Il ne faut pas croire cependant que seul l’enfant ait une perception peu objective de la relation pédagogique. Celle de l’enseignant est aussi biaisée. La relation qu’il entretient avec ses élèves le renvoie à sa propre enfance et à la façon dont il a résolu ses conflits avec l’autorité. Ce passé peut aussi constituer un filtre déformant son interprétation de la situation présente et influençant parfois sa déontologie professionnelle. Dans les propos que tiennent les enseignants lorsqu’ils réfléchissent sur leur relation aux élèves, on trouve des thèmes chargés affectivement, liés à la séduction et au pouvoir. Ils désirent créer, modeler l’élève, le nourrir, le protéger, être en harmonie avec lui. Mais il y a des obstacles à cette relation idyllique.

L’institution, le savoir à transmettre qui est souvent considéré comme un objet dont on gave l’enfant, un intrus qui empêche l’amour entre l’enfant et l’enseignant, les parents qu’on aimerait tant écarter pour refaire l’enfant depuis le début, les enfants eux-mêmes qui grandissent et changent, les enfants non conformes, la classe ressentie comme groupe menaçant. Lorsque la séduction échoue, c’est le thème de l’assujettissement et de la violence qui apparaît. Il faut manipuler l’enfant pour son bien.

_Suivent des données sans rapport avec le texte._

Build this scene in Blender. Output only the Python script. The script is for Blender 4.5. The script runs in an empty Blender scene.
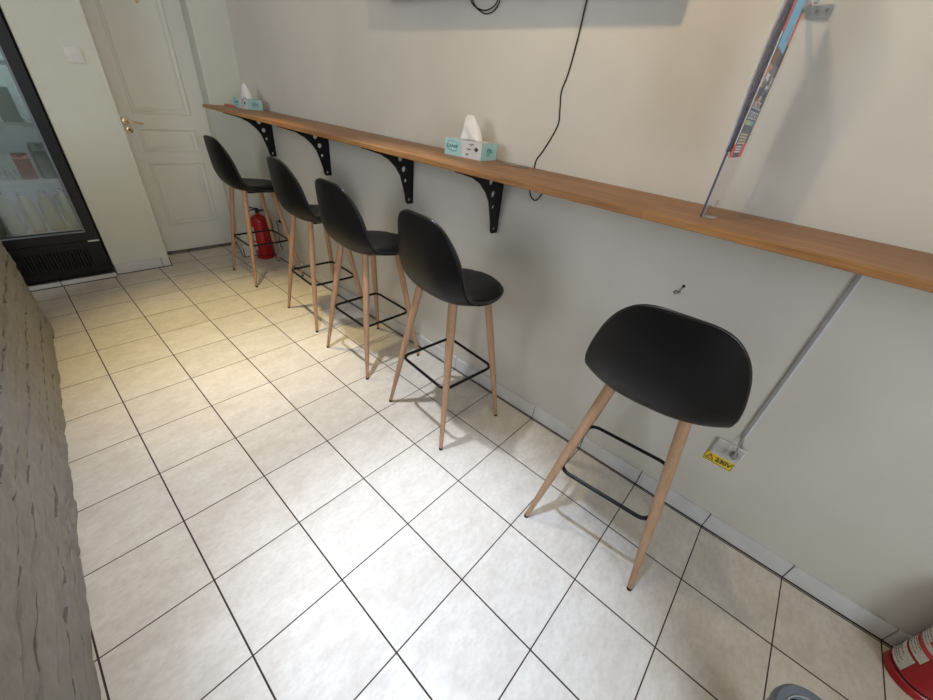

Les psychanalystes sont très soupçonneux quant aux motivations qui sous-tendent les discours sur l’amour des élèves. Selon eux, ce sont essentiellement des motivations narcissiques. L’enseignant qui souhaite aider les élèves à s’épanouir et à construire leurs connaissances veut en fait surtout se montrer à lui-même qu’il est un bon enseignant. L’attention des élèves, leurs progrès et leur affection sont ce qui lui permet d’avoir une bonne image. C’est pourquoi l’élève en échec, celui qui refuse le savoir ou l’élève indiscipliné sont si mal tolérés. Ils portent atteinte à cette image de bon maître.

En résumé…

De fait, on peut se demander en quel sens il est possible d’aimer ses élèves. L’obligation de la déontologie professionnelle étant de les aimer tous, cela équivaut à n’en aimer aucun en particulier ou du moins à ne pas montrer ses préférences. Les termes de bienveillance et de sympathie sont probablement plus adaptés que celui d’amour pour parler de la relation pédagogique car l’enseignant ne doit jamais oublier qu’il est là pour tous les élèves.

La recommandation suivante paraît très pertinente : « le bon maître est assez indifférent et il veut l’être, il s’exerce à l’être ». « Assez indifférent », mais pas trop car il doit utiliser les liens affectifs pour que l’élève désire apprendre, au moins au début. « Il veut l’être, il s’exerce à l’être », cela montre bien que ce n’est pas naturel, mais qu’il faut prendre de la distance vis-à-vis des sentiments, tant négatifs que positifs, car la classe n’est pas un lieu où les affects doivent être au premier plan.